• Prompt: Each entry below is to be printed verbatim.

::::

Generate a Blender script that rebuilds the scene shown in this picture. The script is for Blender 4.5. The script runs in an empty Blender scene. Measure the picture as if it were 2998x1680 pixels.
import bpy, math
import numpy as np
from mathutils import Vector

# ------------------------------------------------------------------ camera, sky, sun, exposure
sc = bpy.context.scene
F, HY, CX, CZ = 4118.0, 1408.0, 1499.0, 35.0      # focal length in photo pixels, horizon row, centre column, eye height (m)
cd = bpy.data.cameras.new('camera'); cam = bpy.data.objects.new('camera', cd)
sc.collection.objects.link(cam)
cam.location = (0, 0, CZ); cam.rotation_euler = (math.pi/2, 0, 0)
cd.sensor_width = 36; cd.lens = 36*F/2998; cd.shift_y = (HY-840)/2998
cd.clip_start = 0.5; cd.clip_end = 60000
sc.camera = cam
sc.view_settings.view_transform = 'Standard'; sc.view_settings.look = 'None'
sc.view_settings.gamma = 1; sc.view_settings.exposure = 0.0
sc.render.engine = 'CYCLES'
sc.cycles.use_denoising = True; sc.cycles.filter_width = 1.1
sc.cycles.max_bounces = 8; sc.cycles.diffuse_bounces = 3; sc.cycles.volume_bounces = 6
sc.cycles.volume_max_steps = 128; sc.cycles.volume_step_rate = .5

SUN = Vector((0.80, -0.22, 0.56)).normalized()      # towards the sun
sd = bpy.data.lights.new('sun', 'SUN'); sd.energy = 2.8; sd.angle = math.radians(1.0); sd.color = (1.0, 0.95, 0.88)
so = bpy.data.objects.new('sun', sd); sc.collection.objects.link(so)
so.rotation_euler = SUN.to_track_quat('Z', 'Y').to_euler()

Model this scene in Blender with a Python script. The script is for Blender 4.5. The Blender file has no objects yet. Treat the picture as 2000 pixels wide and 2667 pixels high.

::::

• Solution for this exercise:
Generate a Blender script that rebuilds the scene shown in this picture. The script is for Blender 4.5. The script runs in an empty Blender scene. Measure the picture as if it were 2998x1680 pixels.
import bpy, math
import numpy as np
from mathutils import Vector

# ------------------------------------------------------------------ camera, sky, sun, exposure
sc = bpy.context.scene
F, HY, CX, CZ = 4118.0, 1408.0, 1499.0, 35.0      # focal length in photo pixels, horizon row, centre column, eye height (m)
cd = bpy.data.cameras.new('camera'); cam = bpy.data.objects.new('camera', cd)
sc.collection.objects.link(cam)
cam.location = (0, 0, CZ); cam.rotation_euler = (math.pi/2, 0, 0)
cd.sensor_width = 36; cd.lens = 36*F/2998; cd.shift_y = (HY-840)/2998
cd.clip_start = 0.5; cd.clip_end = 60000
sc.camera = cam
sc.view_settings.view_transform = 'Standard'; sc.view_settings.look = 'None'
sc.view_settings.gamma = 1; sc.view_settings.exposure = 0.0
sc.render.engine = 'CYCLES'
sc.cycles.use_denoising = True; sc.cycles.filter_width = 1.1
sc.cycles.max_bounces = 8; sc.cycles.diffuse_bounces = 3; sc.cycles.volume_bounces = 6
sc.cycles.volume_max_steps = 128; sc.cycles.volume_step_rate = .5

SUN = Vector((0.80, -0.22, 0.56)).normalized()      # towards the sun
sd = bpy.data.lights.new('sun', 'SUN'); sd.energy = 2.8; sd.angle = math.radians(1.0); sd.color = (1.0, 0.95, 0.88)
so = bpy.data.objects.new('sun', sd); sc.collection.objects.link(so)
so.rotation_euler = SUN.to_track_quat('Z', 'Y').to_euler()

Model this scene in Blender with a Python script. The script is for Blender 4.5. The Blender file has no objects yet. Treat the picture as 2000 pixels wide and 2667 pixels high.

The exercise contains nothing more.